The image features NASA divers simulating a pretend moonwalk on the lunar south pole.
A haunting moonwalk training
Moonwalks require extensive training where the lunar surface's rough conditions are recreated. To do this, NASA has often used a large swimming pool called the Neutral Buoyancy Laboratory that offers a reduced-gravity environment as close as possible to the moon's.
This week, to mimic the south pole of the moon, NASA divers did their training in the dark resulting in what can only be described as a haunting affair.

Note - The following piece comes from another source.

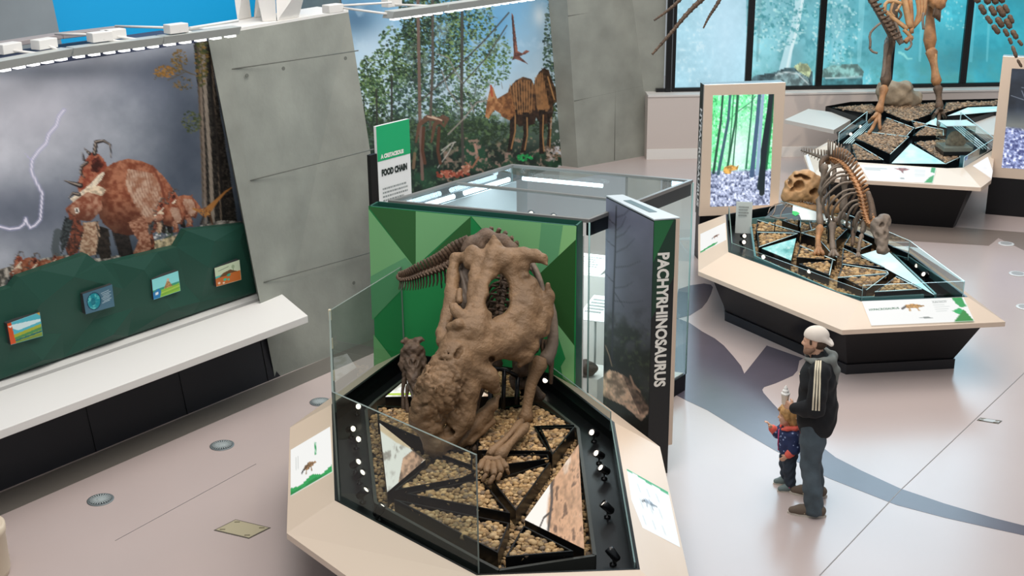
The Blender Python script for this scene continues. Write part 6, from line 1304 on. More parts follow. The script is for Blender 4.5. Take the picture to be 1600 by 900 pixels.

"Kill the lights — we're simulating a moonwalk!" NASA wrote in its tweet posted by the agency's Johnson Space Center on Wednesday. "Divers at NASA's Neutral Buoyancy Laboratory turned off the lights to simulate what an Artemis astronaut might experience at the lunar south pole — long, dark shadows."

The Artemis program
All this is in preparation for the agency's Artemis program, NASA's mission to return humans to the moon for the first time since 1972. That was the time when NASA's Apollo program came to an end.
Artemis, however, is very different from Apollo as the mission plans to explore the moon's south pole and not its equator which was the focus of the previous mission. This poses an extra challenge for the space agency as the moon's poles are known to be shrouded in constant darkness.
Therefore, astronauts on this mission will have to manage to work without any light, a situation this week's training adequately recreated. All this means that we are privy to an amazing image that eerily gives us a heads up of what astronauts will have to face once on the moon's south pole. The only difference perhaps will be the bubbles seen above the divers' heads.
Many questions arise before this mission such as: will the astronauts find water on the south pole as scientists have predicted? will they be able to cope with the constant darkness? what else might they discover in this unchartered territory?